The centerpoint is Xcalak, a tiny village of Mayan descendents interspersed with Yanqui beach homes that is the last knuckle on the final finger where the Yucatán Peninsula trails off toward Central America.
It is not surprising that bonefish here are thick as ants at a picnic, and with so few anglers to shoo them away, almost as persistent. What defies rationale is that, between two bookends of Ascension and Belize, they also are bigger.
Yet here they are, 3 or 4 pounds instead of 2 to 3. Frank Praznik, a Fort Collins fly shop owner, has witnessed the disparity at the three locations and can find no explanation, except that it is true. Nor can Dick Anderson, a flats veteran from Leadville.
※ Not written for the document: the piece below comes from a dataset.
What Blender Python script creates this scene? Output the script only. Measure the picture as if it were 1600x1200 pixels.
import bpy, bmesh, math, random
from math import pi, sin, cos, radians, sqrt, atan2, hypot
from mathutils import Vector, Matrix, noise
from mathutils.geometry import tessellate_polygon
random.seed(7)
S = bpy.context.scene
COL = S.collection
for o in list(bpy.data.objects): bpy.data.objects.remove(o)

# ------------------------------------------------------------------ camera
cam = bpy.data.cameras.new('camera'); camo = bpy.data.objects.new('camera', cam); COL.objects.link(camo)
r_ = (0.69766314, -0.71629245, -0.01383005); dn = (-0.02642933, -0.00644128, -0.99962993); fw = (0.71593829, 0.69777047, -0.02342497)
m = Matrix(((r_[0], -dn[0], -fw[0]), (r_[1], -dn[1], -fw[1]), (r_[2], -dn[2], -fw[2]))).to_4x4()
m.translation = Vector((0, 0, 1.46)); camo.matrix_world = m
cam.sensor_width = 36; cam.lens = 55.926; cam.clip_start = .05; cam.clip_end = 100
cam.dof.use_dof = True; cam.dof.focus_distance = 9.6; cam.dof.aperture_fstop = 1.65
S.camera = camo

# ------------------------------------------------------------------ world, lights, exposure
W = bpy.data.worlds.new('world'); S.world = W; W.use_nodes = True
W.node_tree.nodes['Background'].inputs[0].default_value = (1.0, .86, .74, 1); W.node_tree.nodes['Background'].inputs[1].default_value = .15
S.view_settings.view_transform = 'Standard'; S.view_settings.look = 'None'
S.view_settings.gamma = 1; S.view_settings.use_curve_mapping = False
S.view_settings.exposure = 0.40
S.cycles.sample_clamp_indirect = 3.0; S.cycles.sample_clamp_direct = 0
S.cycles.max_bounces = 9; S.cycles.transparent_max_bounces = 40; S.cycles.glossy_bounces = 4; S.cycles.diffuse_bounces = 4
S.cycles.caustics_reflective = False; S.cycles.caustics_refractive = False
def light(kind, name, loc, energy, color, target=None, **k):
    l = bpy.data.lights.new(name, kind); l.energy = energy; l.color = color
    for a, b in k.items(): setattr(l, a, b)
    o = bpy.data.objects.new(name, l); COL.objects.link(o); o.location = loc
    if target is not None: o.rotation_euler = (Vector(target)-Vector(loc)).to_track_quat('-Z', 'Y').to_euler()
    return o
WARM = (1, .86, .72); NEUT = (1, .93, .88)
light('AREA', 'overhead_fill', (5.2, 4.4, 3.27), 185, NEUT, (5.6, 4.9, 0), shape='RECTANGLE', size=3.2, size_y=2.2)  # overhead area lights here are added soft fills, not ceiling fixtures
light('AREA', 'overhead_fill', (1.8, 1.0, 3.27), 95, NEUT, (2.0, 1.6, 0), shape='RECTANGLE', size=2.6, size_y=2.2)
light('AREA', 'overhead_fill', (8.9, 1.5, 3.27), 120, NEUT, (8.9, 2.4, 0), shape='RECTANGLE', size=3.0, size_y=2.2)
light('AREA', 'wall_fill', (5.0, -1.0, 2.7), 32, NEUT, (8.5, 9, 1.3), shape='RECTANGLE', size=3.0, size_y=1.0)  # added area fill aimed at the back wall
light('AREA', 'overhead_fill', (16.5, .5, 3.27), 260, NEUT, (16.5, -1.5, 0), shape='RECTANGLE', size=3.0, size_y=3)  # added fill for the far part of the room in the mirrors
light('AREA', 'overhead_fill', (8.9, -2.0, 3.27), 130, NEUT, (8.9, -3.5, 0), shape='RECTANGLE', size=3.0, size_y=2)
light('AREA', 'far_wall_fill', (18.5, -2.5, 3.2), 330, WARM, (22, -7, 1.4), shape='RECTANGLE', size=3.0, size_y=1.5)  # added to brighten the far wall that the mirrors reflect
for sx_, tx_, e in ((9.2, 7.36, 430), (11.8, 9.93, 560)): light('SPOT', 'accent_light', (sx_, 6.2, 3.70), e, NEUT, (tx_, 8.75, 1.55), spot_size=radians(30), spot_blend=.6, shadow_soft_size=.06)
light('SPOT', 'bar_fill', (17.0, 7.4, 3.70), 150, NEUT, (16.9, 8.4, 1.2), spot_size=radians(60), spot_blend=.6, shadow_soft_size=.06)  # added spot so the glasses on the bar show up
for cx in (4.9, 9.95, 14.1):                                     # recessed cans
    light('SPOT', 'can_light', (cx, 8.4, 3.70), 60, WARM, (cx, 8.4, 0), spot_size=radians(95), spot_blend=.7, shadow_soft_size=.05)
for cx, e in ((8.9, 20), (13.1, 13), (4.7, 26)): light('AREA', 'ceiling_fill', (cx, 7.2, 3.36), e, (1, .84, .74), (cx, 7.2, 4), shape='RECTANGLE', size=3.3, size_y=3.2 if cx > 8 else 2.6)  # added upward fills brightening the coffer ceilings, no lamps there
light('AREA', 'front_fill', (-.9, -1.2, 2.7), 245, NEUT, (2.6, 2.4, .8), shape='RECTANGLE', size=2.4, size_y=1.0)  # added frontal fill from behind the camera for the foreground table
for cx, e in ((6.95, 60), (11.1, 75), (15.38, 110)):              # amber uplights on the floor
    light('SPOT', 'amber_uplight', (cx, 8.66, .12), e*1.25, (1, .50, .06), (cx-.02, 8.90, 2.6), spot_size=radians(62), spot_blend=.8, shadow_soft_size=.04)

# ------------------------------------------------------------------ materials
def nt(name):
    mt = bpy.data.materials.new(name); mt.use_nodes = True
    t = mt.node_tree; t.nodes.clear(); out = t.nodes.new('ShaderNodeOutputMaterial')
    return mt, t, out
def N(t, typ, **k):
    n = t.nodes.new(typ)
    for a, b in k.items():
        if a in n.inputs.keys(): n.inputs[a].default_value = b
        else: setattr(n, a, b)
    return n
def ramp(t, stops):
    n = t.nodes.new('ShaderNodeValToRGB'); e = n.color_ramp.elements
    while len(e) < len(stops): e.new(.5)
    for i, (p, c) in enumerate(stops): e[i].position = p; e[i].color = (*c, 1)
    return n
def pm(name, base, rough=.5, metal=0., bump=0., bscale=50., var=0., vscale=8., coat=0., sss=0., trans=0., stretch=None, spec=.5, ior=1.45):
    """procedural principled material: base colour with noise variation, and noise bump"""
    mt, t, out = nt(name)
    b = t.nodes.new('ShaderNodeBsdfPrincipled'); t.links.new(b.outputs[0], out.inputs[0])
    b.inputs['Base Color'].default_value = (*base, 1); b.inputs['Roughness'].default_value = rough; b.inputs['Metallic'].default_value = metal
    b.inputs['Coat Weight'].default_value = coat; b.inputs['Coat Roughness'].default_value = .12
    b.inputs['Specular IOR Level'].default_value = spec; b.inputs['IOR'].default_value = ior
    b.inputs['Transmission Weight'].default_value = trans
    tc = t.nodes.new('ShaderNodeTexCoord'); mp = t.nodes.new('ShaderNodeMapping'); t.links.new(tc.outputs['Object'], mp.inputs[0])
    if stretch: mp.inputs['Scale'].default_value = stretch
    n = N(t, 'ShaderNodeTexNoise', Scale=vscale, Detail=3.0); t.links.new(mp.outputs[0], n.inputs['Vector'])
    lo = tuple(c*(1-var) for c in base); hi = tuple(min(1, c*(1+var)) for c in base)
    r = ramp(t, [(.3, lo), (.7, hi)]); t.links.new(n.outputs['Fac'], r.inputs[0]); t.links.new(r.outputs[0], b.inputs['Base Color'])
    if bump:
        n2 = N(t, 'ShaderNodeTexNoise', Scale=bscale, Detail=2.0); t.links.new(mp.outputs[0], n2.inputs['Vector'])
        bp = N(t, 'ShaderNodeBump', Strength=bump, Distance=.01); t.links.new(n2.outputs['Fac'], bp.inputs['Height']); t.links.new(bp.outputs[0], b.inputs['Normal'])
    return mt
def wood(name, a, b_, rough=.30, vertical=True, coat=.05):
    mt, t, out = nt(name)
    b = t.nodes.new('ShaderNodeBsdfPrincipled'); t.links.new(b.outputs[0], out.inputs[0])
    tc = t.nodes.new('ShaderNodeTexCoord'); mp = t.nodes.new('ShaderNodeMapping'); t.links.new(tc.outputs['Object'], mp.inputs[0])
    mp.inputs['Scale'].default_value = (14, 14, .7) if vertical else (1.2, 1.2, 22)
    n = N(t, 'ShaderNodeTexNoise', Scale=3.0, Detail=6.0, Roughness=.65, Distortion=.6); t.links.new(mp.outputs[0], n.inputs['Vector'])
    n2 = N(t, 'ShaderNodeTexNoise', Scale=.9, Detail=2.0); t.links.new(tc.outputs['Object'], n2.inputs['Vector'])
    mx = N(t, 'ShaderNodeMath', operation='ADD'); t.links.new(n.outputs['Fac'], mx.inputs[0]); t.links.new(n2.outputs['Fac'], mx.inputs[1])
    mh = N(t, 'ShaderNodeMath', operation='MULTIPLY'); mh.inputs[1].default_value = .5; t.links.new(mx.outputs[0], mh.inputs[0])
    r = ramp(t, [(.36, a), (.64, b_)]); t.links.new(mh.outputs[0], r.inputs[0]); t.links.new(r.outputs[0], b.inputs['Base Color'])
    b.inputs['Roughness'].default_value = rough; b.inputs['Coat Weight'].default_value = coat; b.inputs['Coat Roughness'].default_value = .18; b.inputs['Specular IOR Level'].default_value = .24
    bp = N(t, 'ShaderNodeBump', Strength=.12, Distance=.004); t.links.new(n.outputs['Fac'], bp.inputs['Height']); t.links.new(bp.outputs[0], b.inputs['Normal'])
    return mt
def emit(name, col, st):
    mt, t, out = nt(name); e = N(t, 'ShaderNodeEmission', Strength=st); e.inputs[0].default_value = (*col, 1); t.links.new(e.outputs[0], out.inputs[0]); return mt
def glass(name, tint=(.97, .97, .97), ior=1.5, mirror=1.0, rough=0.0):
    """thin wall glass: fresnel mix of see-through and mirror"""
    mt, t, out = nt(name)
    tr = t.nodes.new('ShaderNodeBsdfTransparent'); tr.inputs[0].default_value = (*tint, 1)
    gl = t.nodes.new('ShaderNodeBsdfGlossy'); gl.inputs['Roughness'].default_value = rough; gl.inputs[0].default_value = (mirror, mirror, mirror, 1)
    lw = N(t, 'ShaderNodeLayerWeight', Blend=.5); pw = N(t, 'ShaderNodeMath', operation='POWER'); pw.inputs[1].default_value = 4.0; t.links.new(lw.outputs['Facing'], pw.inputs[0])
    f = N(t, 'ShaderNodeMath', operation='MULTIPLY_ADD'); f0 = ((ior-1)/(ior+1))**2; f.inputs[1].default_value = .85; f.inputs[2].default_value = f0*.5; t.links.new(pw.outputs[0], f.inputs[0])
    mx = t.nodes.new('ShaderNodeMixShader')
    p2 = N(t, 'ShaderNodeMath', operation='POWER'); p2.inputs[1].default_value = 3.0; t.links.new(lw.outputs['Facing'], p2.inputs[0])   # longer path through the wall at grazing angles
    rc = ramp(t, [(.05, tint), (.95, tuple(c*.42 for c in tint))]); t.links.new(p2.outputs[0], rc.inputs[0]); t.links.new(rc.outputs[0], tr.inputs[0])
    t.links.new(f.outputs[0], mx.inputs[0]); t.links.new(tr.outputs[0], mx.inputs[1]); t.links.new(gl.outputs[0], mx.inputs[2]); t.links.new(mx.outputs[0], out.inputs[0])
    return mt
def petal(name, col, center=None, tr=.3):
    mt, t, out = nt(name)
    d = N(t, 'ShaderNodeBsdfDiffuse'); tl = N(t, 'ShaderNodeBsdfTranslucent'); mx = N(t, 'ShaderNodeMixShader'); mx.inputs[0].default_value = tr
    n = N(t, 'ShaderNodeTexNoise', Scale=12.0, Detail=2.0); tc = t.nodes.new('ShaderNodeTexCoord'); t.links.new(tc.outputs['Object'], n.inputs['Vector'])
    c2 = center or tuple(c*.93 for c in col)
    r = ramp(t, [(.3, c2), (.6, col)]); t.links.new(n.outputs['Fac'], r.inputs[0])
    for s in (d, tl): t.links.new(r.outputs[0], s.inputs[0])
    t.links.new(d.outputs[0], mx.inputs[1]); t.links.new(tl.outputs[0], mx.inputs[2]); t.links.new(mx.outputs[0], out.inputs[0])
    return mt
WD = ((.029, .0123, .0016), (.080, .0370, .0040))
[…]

“Not just bigger, but dumber,” Anderson said of the two finest traits any bonefish might possess.
Add to this a heady mix of permit, baby tarpon and snook, along with a certain sense of discovery, and one finds all the ingredients for a prime saltwater flats getaway.
Permit, a species that might thwart an angler for a lifetime, cruise in broad schools inside a barrier reef that catches the surf a mile offshore and along the several channels leading into the broad expanse of Chetumal Bay.
Baby tarpon, occasionally up to 40 pounds, prowl lagoon nurseries tucked inside interior mangrove thickets. Snook, seasonal and sometimes temperamental, can be almost anywhere.
It is a place where world-class diving awaits just offshore on the famed Chinchorro Banks, where emerald rivers flow underground beneath layers of limestone and the ruins of ancient temples lure visitors on sightseeing trips.
Locals believe these Mayan spirits still prowl the land, drifting among them in the form of friendly animals. If this is true, then surely one of them is a heron.